I can’t ignore it any longer! Believe me, I’ve tried and tried not to look at it but it fascinates me like poisonous snake and my eyes keep being drawn back to it!
I have even turned it upside down but to no avail, there’s something intrinsically fiendish about it that keeps willing me to turn it back face up and give me the creeps all over again.
What on earth is he going on about you will naturally ask? What I am going on about, dear people, is the front cover of the February 2005 issue of New Zealand Management magazine.
I have been subscribing to this magazine for probably in excess of 20 years now, but this issue’s cover is the most awful one I can recall. Those two people you have featured on the front cover positively reek with malevolence to me, just look at the eyes, the set features, the tight, unsmiling lips, the hard icy stares at the camera – at us!
Their images remind me of those old photographs you sometimes see from the World War 2 era featuring arrogant, hard featured, Nazi officers.

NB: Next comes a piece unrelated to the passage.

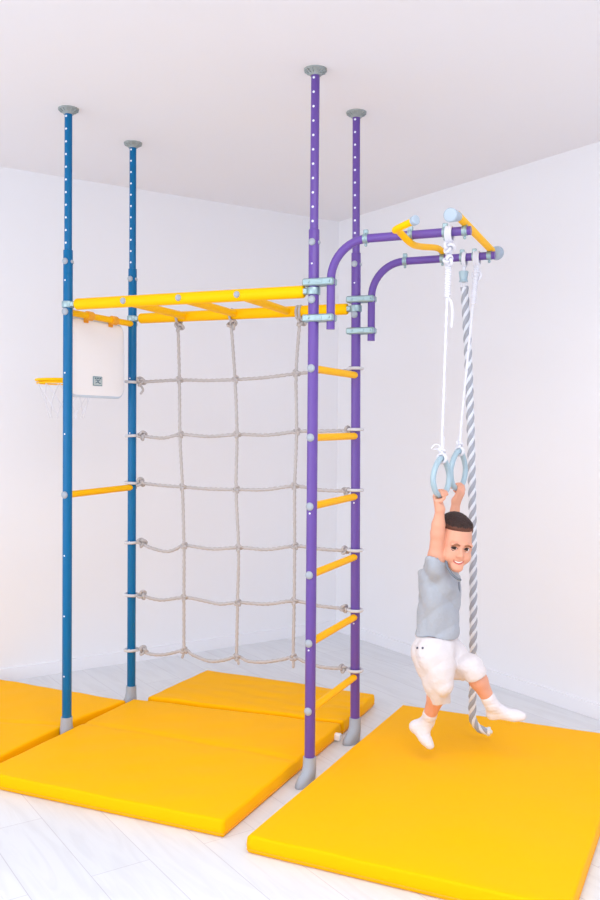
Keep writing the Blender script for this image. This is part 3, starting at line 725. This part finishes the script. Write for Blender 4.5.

Both of these people are possibly very nice in real life, I don’t know, but their images on the cover of your magazine give me the shivers, and they don’t give me any confidence about our new, future, business leaders either if these two are typical of them. Sorry, not good cover at all chaps.
Gordon McKay, Auckland
I’m not sure if we’re meant to laugh or cry over this letter but thanks in any case, Gordon, for letting us know your views. I have it on good authority that both people featured on our February cover are very nice indeed so the fault obviously lies with how we presented the images. There’s piece of wisdom among designers that it’s not good idea to show two separate images on cover as it confuses the eye and the brain can’t make up its mind which one to look at. You can often ‘trick’ the eye by overlapping the pictures. We broke that rule in February and clearly there was no fooling you. I can only think this lies behind your very strong reaction to the February cover. This month, we’ve got cover images on both the front and back of the magazine so we can fascinate readers twice as much.